Kiwi academic has part in remeasuring height of Mt Everest

Dr Chris Pearson, of the University of Otago, holds a mount point for a GPS antenna for remeasuring of the height of Mt Everest. Photo: Gerard O'Brien
Dr Chris Pearson, of the University of Otago, holds a mount point for a GPS antenna for remeasuring of the height of Mt Everest.
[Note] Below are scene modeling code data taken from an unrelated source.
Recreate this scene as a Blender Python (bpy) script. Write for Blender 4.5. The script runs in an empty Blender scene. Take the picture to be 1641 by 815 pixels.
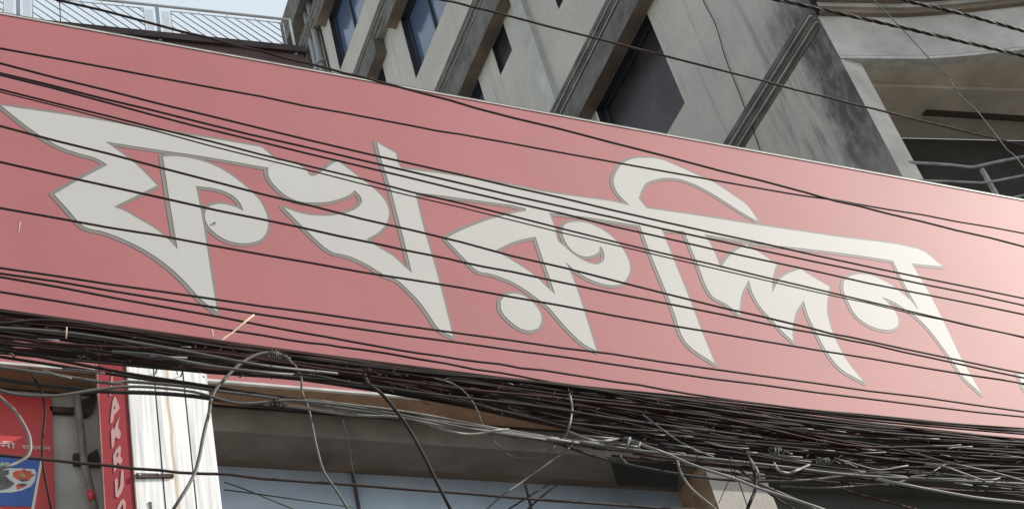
import bpy, bmesh, math, random
from mathutils import Vector, Matrix
from mathutils.geometry import delaunay_2d_cdt

random.seed(11)
SC = bpy.context.scene
COL = SC.collection
R_ = math.radians

# ------------------------------------------------------------------ camera
F_PX, W_PX, CX, CY = 2420.97, 1641.0, 820.5, 407.5
CR = Vector((0.8860, -0.4100, -0.2180)).normalized()
CF = Vector((0.4493, 0.6375, 0.6260)).normalized()
yaw, pitch, roll = 0.61376706, 0.67640996, -0.28325929
_f = Vector((math.sin(yaw) * math.cos(pitch), math.cos(yaw) * math.cos(pitch), math.sin(pitch)))
_r0 = Vector((math.cos(yaw), -math.sin(yaw), 0))
_u0 = _r0.cross(_f)
CR = math.cos(roll) * _r0 + math.sin(roll) * _u0
CU = -math.sin(roll) * _r0 + math.cos(roll) * _u0
CF = _f
CAM = Vector((0, 0, 1.6))
cd = bpy.data.cameras.new('camera')
cam = bpy.data.objects.new('camera', cd)
COL.objects.link(cam)
cam.matrix_world = Matrix(((CR.x, CU.x, -CF.x, CAM.x), (CR.y, CU.y, -CF.y, CAM.y), (CR.z, CU.z, -CF.z, CAM.z), (0, 0, 0, 1)))
cd.sensor_width = 36
cd.lens = 36 * F_PX / W_PX
cd.clip_start = 0.05
cd.clip_end = 3000
SC.camera = cam

# ------------------------------------------------------------------ light
SUN = Vector((0.80, -0.30, 0.50)).normalized()
elev = math.asin(SUN.z)
azim = math.atan2(SUN.x, SUN.y)
wd = bpy.data.worlds.new('World')
SC.world = wd
wd.use_nodes = True
nt = wd.node_tree
sky = nt.nodes.new('ShaderNodeTexSky')
sky.sky_type = 'NISHITA'
sky.sun_disc = False
sky.sun_elevation = elev
sky.sun_rotation = azim
sky.air_density = 1.0
sky.dust_density = 2.0
sky.ozone_density = 1.0
bg = nt.nodes['Background']
bg.inputs['Strength'].default_value = 0.12
mixn = nt.nodes.new('ShaderNodeMix')      # thin bright haze over the whole sky
mixn.data_type = 'RGBA'
mixn.inputs[0].default_value = 0.6
mixn.inputs[7].default_value = (4.1, 4.4, 4.35, 1)
nt.links.new(sky.outputs[0], mixn.inputs[6])
nt.links.new(mixn.outputs[2], bg.inputs['Color'])
sl = bpy.data.lights.new('sun', 'SUN')
sl.energy = 3.2
sl.angle = R_(0.5)
sl.color = (1.0, 0.93, 0.84)
so = bpy.data.objects.new('sun', sl)
COL.objects.link(so)
so.rotation_euler = SUN.to_track_quat('Z', 'Y').to_euler()
SC.view_settings.view_transform = 'Standard'
SC.view_settings.look = 'None'
SC.view_settings.gamma = 1
SC.view_settings.exposure = 1.05

# ------------------------------------------------------------------ unprojection: where a sight line meets a real plane
def ray(x, y):
    return CR * ((x - CX) / F_PX) - CU * ((y - CY) / F_PX) + CF

def P(x, y, ax, v):
    d = ray(x, y)
    return CAM + d * ((v - CAM[ax]) / d[ax])

# ------------------------------------------------------------------ materials
MATS = {}
def mat(name, col, rough=0.6, spec=0.5, var=0.12, scale=3.0, metal=0.0, bump=0.0, bscale=60.0, stretch=(1, 1, 1), col2=None, fac=None, detail=6, coat=0.0):
    m = bpy.data.materials.new(name)
    m.use_nodes = True
    n, l = m.node_tree.nodes, m.node_tree.links
    b = n['Principled BSDF']
    b.inputs['Roughness'].default_value = rough
    b.inputs['Specular IOR Level'].default_value = spec
    b.inputs['Metallic'].default_value = metal
    b.inputs['Coat Weight'].default_value = coat
    tc = n.new('ShaderNodeTexCoord')
    mp = n.new('ShaderNodeMapping')
    mp.inputs['Scale'].default_value = stretch
    l.new(tc.outputs['Object'], mp.inputs[0])
    no = n.new('ShaderNodeTexNoise')
    no.inputs['Scale'].default_value = scale
    no.inputs['Detail'].default_value = detail
    no.inputs['Roughness'].default_value = 0.6
    l.new(mp.outputs[0], no.inputs['Vector'])
    cr = n.new('ShaderNodeValToRGB')
    c1 = [max(0, c * (1 - var)) for c in col]
    c2 = col2 if col2 else [min(1, c * (1 + var)) for c in col]
    cr.color_ramp.elements[0].position = 0.3
    cr.color_ramp.elements[1].position = 0.7
    if fac:
        cr.color_ramp.elements[0].position, cr.color_ramp.elements[1].position = fac
    cr.color_ramp.elements[0].color = (*c1, 1)
    cr.color_ramp.elements[1].color = (*c2, 1)
    l.new(no.outputs['Fac'], cr.inputs[0])
    l.new(cr.outputs[0], b.inputs['Base Color'])
    if bump:
        n2 = n.new('ShaderNodeTexNoise')
        n2.inputs['Scale'].default_value = bscale
        n2.inputs['Detail'].default_value = 5
        l.new(mp.outputs[0], n2.inputs['Vector'])
        bp = n.new('ShaderNodeBump')
        bp.inputs['Strength'].default_value = bump
        bp.inputs['Distance'].default_value = 0.01
        l.new(n2.outputs['Fac'], bp.inputs['Height'])
        l.new(bp.outputs[0], b.inputs['Normal'])
    MATS[name] = m
    return m

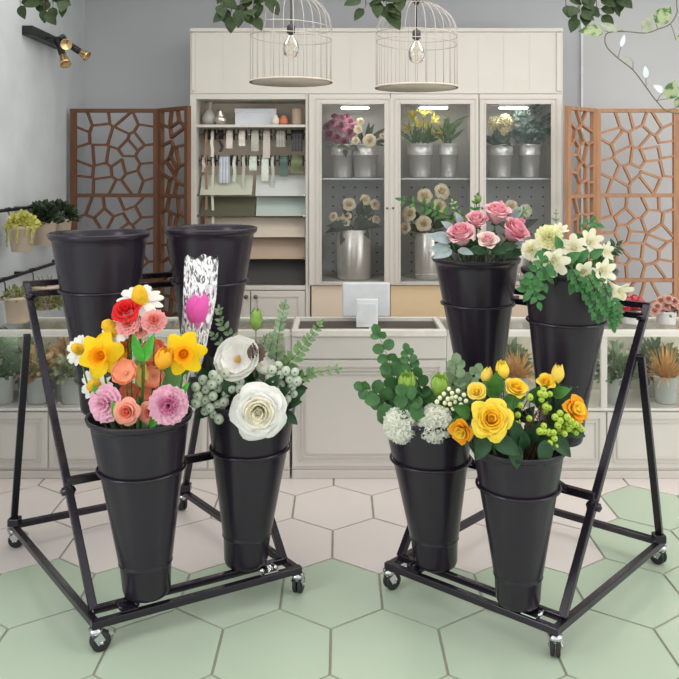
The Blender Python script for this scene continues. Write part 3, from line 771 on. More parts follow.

Photo: Gerard O'Brien
A University of Otago academic who contributed to the remeasurement of the tallest mountain in the world is returning to Nepal next week - where Mt Everest's new height will be revealed.

Dr Chris Pearson, from the Surveying School, was invited to the celebrate Sagarmatha Day in the British Embassy on May 29.

The annual day celebrates the ascent of the summit by Sir Edmund Hillary and Tenzing Norgay in 1953.

Dr Pearson led New Zealand's involvement in surveying projects in Nepal since the 2015 earthquake struck the country, killing almost 9000 people.

He has visited the country nine times since then - and last year, he contributed to a project to remeasure the height of Mt Everest, at the instigation of the Ministry of Foreign Affairs and Trade.

The height of the mountain pre-quake was 8848ms, and the new height will be announced on Sagarmatha Day.

Dr Pearson said the quakes had ''moved everything by about two metres'', and the question was what that had done to the elevation of Everest.

Dr Pearson travelled to Nepal for about six weeks in total last year to help with the remeasuring, and was based in Kathmandu.

His work included training Nepali surveyors to use the remeasuring equipment.

''We provided training for their staff, and some of the new techniques they would use.''

There were two GPS receivers set up on the summit.

Work on his next project, involving coding and equipment development for Nepal's GPS network, would start next week as well.

''The next project is with a different entity - the second project is related because there are these GPS receivers that just sit there for ever, and those are the control for the datum.

''We are trying to bring them up. It feeds into the Everest project.''

Trimble New Zealand had provided equipment to facilitate the GPS part of the programme.

He was excited about returning to Nepal.

A colleague, University of Colorado geophysicist Dr Roger Bilham, nominated him to get involved in projects in the country.